For Futurebuild 2019, we’re calling on professionals from across the built environment to help us prioritise and shape our sustainability goals for next year’s event.

We are committed to listening to and acting on what our community wants to see from us and will do our best to meet the ambitious sustainability standards we are held against. We recognise that we can’t achieve everything we’d like to straight away, but want to be honest and transparent about the steps we are taking and are committed to working with our partners to strive for better results together.

How easy is it to find suppliers who can support your sustainability goals?

Suppliers in the events industry are increasingly taking genuine steps to embed sustainability into their working practices – although, like most industries, there is further to go.

For example, you do sometimes need to challenge suppliers to deliver better results, as there can be a reliance on unsustainable materials, such as PVC and vinyl.
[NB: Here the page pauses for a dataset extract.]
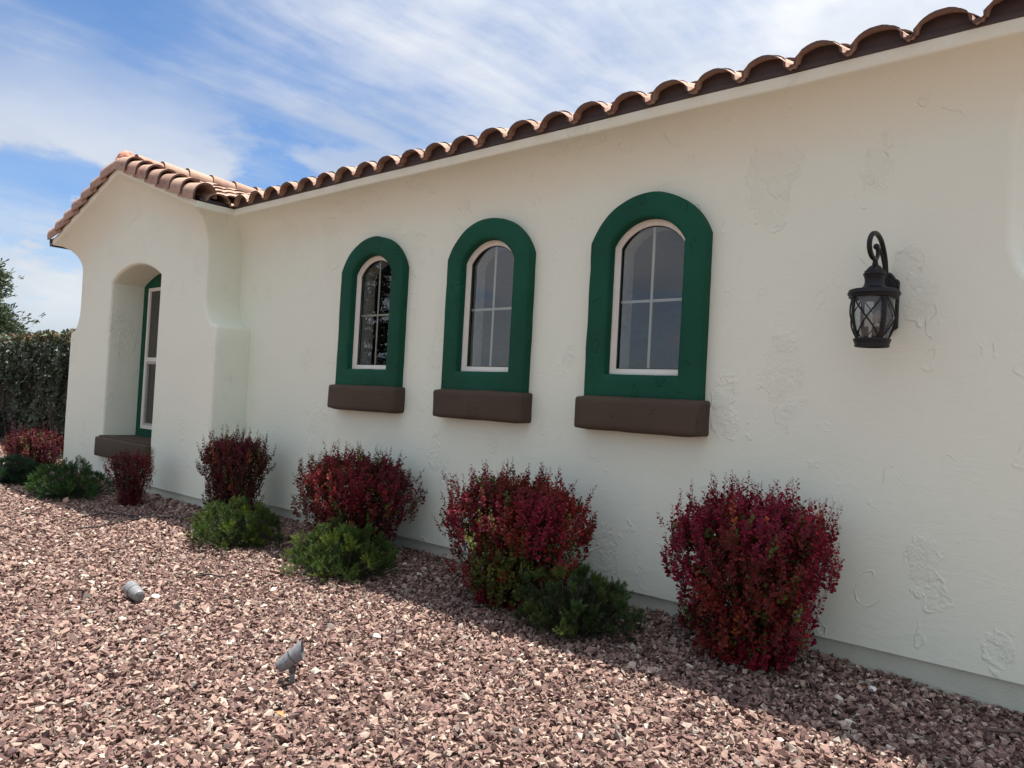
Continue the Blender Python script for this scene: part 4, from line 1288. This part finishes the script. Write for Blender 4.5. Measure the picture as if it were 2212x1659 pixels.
# ------------------------------------------------------------------ mugo pines
def mugo(base, width, height, label, seed, nshoot=740, tint=(0.035, 0.10, 0.022), candles=0, loose=0.0):
    rg = np.random.default_rng(seed)
    root = thing('mugo_pine', base, label, 'dwarf pine', 'dwarf green pines in the gravel')
    pos_l, dir_l, sz_l, col_l, stems = [], [], [], [], []
    # the mound is made of branch heads, each carrying several tufts
    heads = []
    for h in range(74):
        az = 2 * PI * (h * 0.618) + rg.normal(0, 0.2); el = math.asin(min(0.99, (h + 0.5) / 74 * 0.98 + 0.02))
        rr = 1 + rg.normal(0, 0.15) + loose * rg.random() * 0.25
        heads.append(np.array([math.cos(az) * math.cos(el) * width * 0.44 * rr, math.sin(az) * math.cos(el) * width * 0.42 * rr, (0.10 + 0.80 * math.sin(el) * (1 + 0.7 * (rr - 1))) * height]))
    for hd in heads:
        hc = np.array(tint) * rg.uniform(0.5, 1.35)
        if rg.random() < 0.35: hc = hc * np.array([1.45, 1.2, 0.8])
        R_ = rg.uniform(0.055, 0.080) * (width / 0.75)
        outd = hd / np.array([width * .44, width * .42, height]); outd /= np.linalg.norm(outd)
        stems.append(tube([Vector(hd * np.array([.15, .15, 0])), Vector(hd * np.array([.7, .7, .45])), Vector(hd)], [0.007, 0.005, 0.003], 4, caps=False))
        for k in range(max(1, nshoot // 74)):
            d = rg.normal(size=3); d = d / np.linalg.norm(d) + outd * 0.9 + np.array([0, 0, 0.35]); d /= np.linalg.norm(d)
            st = hd + d * R_ * 0.35; ln = R_ * rg.uniform(0.7, 1.15); ax = d * 0.8 + np.array([0, 0, 0.45]) + rg.normal(0, 0.12, 3); ax /= np.linalg.norm(ax)
            nn = 50
            t_ = rg.random(nn) ** 0.7
            p = st + ax * (t_[:, None] * ln)
            r = rg.normal(size=(nn, 3)); r -= (r @ ax)[:, None] * ax; r /= np.linalg.norm(r, axis=1, keepdims=True)
            dd = r * (1.15 - 0.65 * t_[:, None]) + ax * (0.55 + 0.5 * t_[:, None])
            pos_l.append(p); dir_l.append(dd); sz_l.append(rg.uniform(0.020, 0.032, nn) * (1 - 0.2 * t_))
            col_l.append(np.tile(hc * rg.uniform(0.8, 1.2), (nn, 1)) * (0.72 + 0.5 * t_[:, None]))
    # branches, then darkened inner needles
    v_, f_ = join(stems); mk('branches', v_, f_, M_BARK, root, smooth=False)['kind'] = 'stuff'
    pos = np.concatenate(pos_l); dr = np.concatenate(dir_l); sz = np.concatenate(sz_l); cl = np.concatenate(col_l)
    n_in = 7000
    q = rg.normal(size=(n_in, 3)); q /= np.linalg.norm(q, axis=1, keepdims=True); q[:, 2] = np.abs(q[:, 2])
    pin = q * (rg.uniform(0.3, 0.92, (n_in, 1))) * np.array([width * .44, width * .42, height * .82]) + np.array([0, 0, 0.02])
    pos = np.concatenate([pos, pin]); dr = np.concatenate([dr, q + rg.normal(0, 0.7, (n_in, 3))]); sz = np.concatenate([sz, rg.uniform(0.03, 0.04, n_in)])
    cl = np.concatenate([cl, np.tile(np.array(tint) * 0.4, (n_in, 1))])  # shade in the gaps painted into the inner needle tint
    NS = np.array([[-0.036, 0, 0], [0.036, 0, 0], [0.030, 0.7, 0.03], [0.0, 1.0, 0.0], [-0.030, 0.7, 0.03]], np.float32)
    NF = np.array([[0, 1, 2], [0, 2, 4], [4, 2, 3]], np.int32)
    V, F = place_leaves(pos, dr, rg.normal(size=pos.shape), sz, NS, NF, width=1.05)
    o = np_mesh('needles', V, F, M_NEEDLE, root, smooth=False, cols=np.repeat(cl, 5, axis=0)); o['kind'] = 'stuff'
    for c_i in range(candles):
        a = rg.uniform(0, 2 * PI); p = Vector((0.12 * math.cos(a) + 0.10, 0.10 * math.sin(a), height * rg.uniform(0.90, 0.96)))
        v_, f_ = tube([p, p + Vector((0, 0, 0.03)), p + Vector((0.002, 0, 0.065))], [0.007, 0.009, 0.004], 6); mk('candle', v_, f_, simple('pine_candle', (0.30, 0.25, 0.20), 0.8), root)
    return len(F)
mt_ = 0
MG = [
    ((-2.62, -0.60), 0.66, 0.34, 'dark green dwarf pine nearest the largest barberry, with upright shoots', 91, (0.046, 0.080, 0.024), 0),
    ((-4.54, -0.86), 0.76, 0.31, 'bright green dwarf pine in front of the wide dark red barberry', 92, (0.056, 0.102, 0.018), 0),
    ((-5.92, -0.93), 0.72, 0.31, 'bright green dwarf pine in front of the barberry beside the buttress', 93, (0.056, 0.104, 0.018), 0),
    ((-9.22, -1.12), 0.78, 0.36, 'spreading dwarf pine before the gabled wall, a dry leaf at its foot', 94, (0.034, 0.095, 0.022), 2),
    ((-10.62, -1.20), 0.62, 0.29, 'dark blue-green dwarf pine cut off at the left edge of the photo', 95, (0.028, 0.075, 0.036), 0),
]
for (bx_, by_), wd, ht, lab, sd_, ti, cd in MG:
    mt_ += mugo((bx_, by_, gz(bx_, by_) - 0.01), wd, ht, lab, sd_, tint=ti, candles=cd)
print('mugo tris', mt_)

# ------------------------------------------------------------------ hedge
def hedge():
    rg = np.random.default_rng(5)
    x0, x1, y0, y1, zt = -19.0, -12.7, 0.35, 1.5, 2.07
    root = thing('hedge', ((x0 + x1) / 2, (y0 + y1) / 2, 0), 'tall clipped hedge of leathery dark green leaves beyond the gabled wing', 'hedge')
    org = np.array([(x0 + x1) / 2, (y0 + y1) / 2, 0])
    st = []
    for i in range(330):
        x = rg.uniform(x0, x1); y = rg.uniform(y0 + 0.1, y1 - 0.3)
        p = np.array([x, y, 0.0]); path = [p.copy()]
        d = np.array([rg.normal(0, 0.22), rg.normal(-0.10, 0.2), 1.0])
        for k in range(8):
            d = d + rg.normal(0, 0.28, 3) * np.array([1, 1, 0.3]); d /= np.linalg.norm(d)
            p = p + d * rg.uniform(0.16, 0.28); 
            if p[2] > zt - 0.02: break
            p[1] = max(p[1], y0 + 0.02)
            path.append(p.copy())
        if len(path) > 2:
            st.append(tube([Vector(q - org) for q in path], list(np.linspace(0.011, 0.003, len(path))), 4, caps=False))
    v_, f_ = join(st); mk('branches', v_, f_, simple('hedge_branch', (0.07, 0.055, 0.045), 0.8), root, smooth=False)
    # dense inner core so that no daylight passes low down
    n = 24000
    P = np.stack([rg.uniform(x0, x1, n), np.where(rg.random(n) < 0.75, y0 + np.abs(rg.normal(0, 0.13, n)), rg.uniform(y0, y1, n)), rg.uniform(0.12, 1, n) ** 0.85 * zt], 1)
    topm = rg.random(n) < 0.25
    P[topm, 2] = zt - np.abs(rg.normal(0, 0.06, topm.sum())); P[topm, 1] = rg.uniform(y0, y1, topm.sum())
    P[:, 1] += 0.07 * np.sin(P[:, 0] * 3.1 + P[:, 2] * 4.0) + 0.05 * np.sin(P[:, 0] * 7.7)
    cen = P[rg.integers(0, n, n)]
    # whorls: group leaves in rosettes of 5
    m_ = n // 5
    cc = P[:m_]; nd = rg.normal(size=(m_, 3)) * 0.6 + np.array([0.1, -0.8, 0.55]); nd /= np.linalg.norm(nd, axis=1, keepdims=True)
    pos, dr, up = [], [], []
    for k in range(5):
        t_ = rg.normal(size=(m_, 3)); t_ -= (t_ * nd).sum(1, keepdims=True) * nd; t_ /= np.linalg.norm(t_, axis=1, keepdims=True)
        pos.append(cc + t_ * 0.012); dr.append(t_ + nd * 0.45); up.append(nd + rg.normal(0, 0.2, (m_, 3)))
    pos = np.concatenate(pos) - org; dr = np.concatenate(dr); up = np.concatenate(up)
    N_ = len(pos)
    c = np.array([0.058, 0.078, 0.048]) * rg.uniform(0.6, 1.4, (N_, 1))
    hi = pos[:, 2] > zt - 0.14
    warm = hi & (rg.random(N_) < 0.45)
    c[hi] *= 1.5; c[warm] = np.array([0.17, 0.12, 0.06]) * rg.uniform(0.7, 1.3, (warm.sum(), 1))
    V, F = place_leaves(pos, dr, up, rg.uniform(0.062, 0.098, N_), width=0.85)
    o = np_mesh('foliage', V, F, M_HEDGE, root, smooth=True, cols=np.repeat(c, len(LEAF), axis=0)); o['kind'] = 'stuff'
    # lumpy near-black filler inside the hedge, its shade put into the colour
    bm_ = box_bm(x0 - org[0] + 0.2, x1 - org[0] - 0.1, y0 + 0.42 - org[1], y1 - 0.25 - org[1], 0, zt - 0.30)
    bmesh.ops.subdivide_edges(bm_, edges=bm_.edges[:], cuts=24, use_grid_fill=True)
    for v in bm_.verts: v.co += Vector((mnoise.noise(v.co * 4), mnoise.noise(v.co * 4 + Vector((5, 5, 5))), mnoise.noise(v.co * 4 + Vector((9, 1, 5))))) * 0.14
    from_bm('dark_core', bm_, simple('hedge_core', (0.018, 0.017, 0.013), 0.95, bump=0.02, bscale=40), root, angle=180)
hedge()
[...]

However, the sector is continuing to embrace innovative materials – re-board is coming down in print cost, for example, and provides a good alternative for signage options.

We also made it clear to all contractors at the start of the tendering process for ecobuild 2018 that we wanted to achieve a zero waste to landfill event. This was one of the major elements which contractors needed to address when presenting proposals for the feature builds and installations at the event.
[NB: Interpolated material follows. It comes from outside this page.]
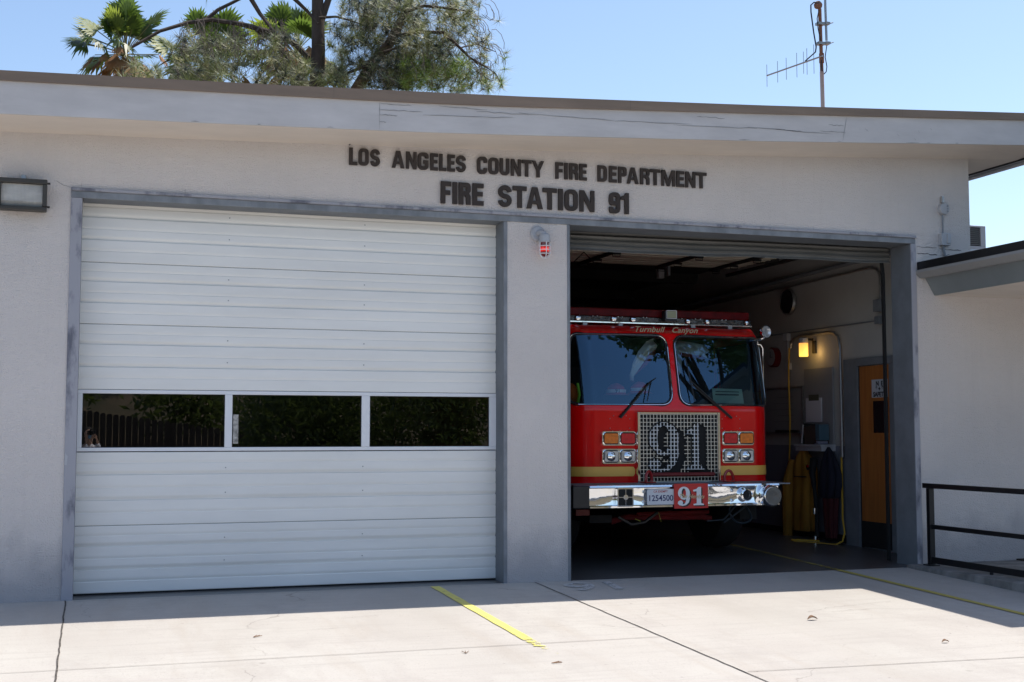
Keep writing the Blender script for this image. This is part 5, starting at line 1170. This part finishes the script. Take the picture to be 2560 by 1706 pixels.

Sometimes you need to challenge suppliers to deliver better results

At Futurebuild Events, we are in a unique position in the events sector working as we do with organisations across the built environment – an industry in which sustainable building techniques and materials has become commonplace and, indeed, expected. So we can tap into that knowledge and expertise to bring the best practice from construction into the events industry.

For example, as part of our partnership with the Canary Wharf Group, we were able to call on its in-house construction team to design, build and deliver the main arena structure. The team ensured that the entire Conference arena was fully responsibly sourced, FSC certified and generated zero waste, with 100 per cent of the materials, scaffolding and signage taken back to site for re-use.

We also haven’t been afraid to look outside traditional options and contractors when it comes to selecting suppliers we can work with to deliver on our sustainability commitments.

As we develop Futurebuild 2019, we’re aiming to work with like-minded partners that can help us take the next step forward in delivering the most sustainable, inclusive event possible.

What’s the biggest challenge you face in terms of making the event sustainable?

Like so many things, cost can be a big hurdle. The cheaper options are always sadly the least sustainable. Using PVC or vinyl wraps is a lot cheaper than using re-board or starched fabric options for example. However, as mentioned, this is beginning to change and sustainable options are becoming more viable form a financial point of view.

Looking even further forward, I think digital signage should be the way forward but again the cost of this is a lot higher than traditional options. That’s particularly true when you factor in the venue’s electricity and, if needed, LAN connection costs.

When you have a large-scale show, these costs add up and end up being up to ten times more expensive than simple printed signs.

What’s your impression of the exhibition industry as a whole? Are we succeeding in putting on sustainable events or is there still a long way to go?

I think the industry has taken massive steps forward recently, but at the same time there is only so much impact that event organisers themselves can have.

The actual elements of a large-scale event that an organiser has direct control over can be less than 20 per cent of the total. Exhibitors are responsible for the bulk of the footprint, so if we want to have truly more sustainable events, it’s crucial to educate exhibitors and present more sustainable options to them.

The new system stands are a massive improvement and we are already seeing the uptake of these increase across our space-only exhibitors. It also helps to work with partners that can also support exhibitors employ more sustainable practices at events. Our relationship with CCS was invaluable for the expertise, guidance and advise they shared with our exhibitors at ecobuild 2018.